ホーキング博士の病状の悪化と並行して、歩行や意思疎通が困難になり、それに併せて車椅子も介添人が手で押すものから、コンピュータや発声装置まで装備した高度なものへと進化してゆく。映画では、その変化が詳細に示されている。
映画の主たる撮影場所は、ケンブリッジのセント・ジョン・コレッジとクイーン・ロードなどがあてられたようだ。メイボール*の光景も筆者は見たことがあるが、大変美しい。
*ケンブリッジで卒業式の後、いくつかのコレッジで開催される公式のダンス・パーティなどの行事。

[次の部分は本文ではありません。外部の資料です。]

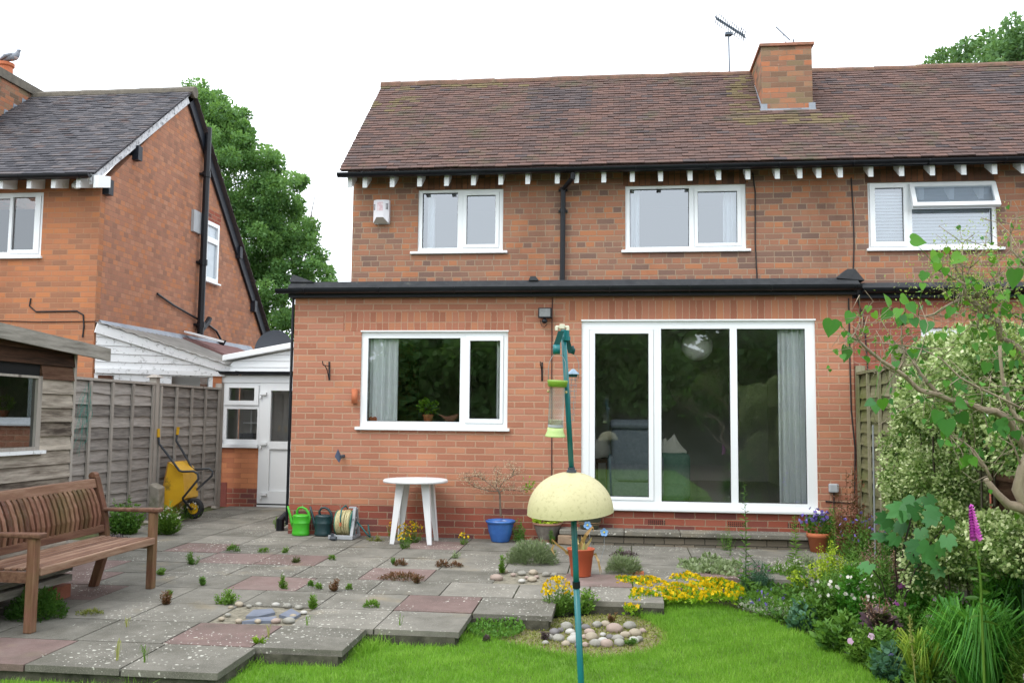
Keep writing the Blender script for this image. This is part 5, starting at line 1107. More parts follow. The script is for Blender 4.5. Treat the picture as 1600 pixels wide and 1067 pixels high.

ブログ筆者は、ホーキング博士とは研究分野も何の関係もない領域であったが、1995-96年にケンブリッジ大学に客員として滞在していた。ホーキング博士は、その頃すでに大変著名な人物であったが、健康の点では比較的お元気な時期であったのだろう。毎朝筆者が駐車していた経済学部の前の道、シジウイック・アヴェニューを付き添いも誰もなく、電動椅子で舗装も十分でない道路を横断し、移動しておられた。時間帯がほとんど同じで、滞在中、幾度となくその光景にであった。その当時の経緯は、以前に上掲のブログに記したこともある。「世界は小さい」The world is small. という表現が当てはまる経験であった。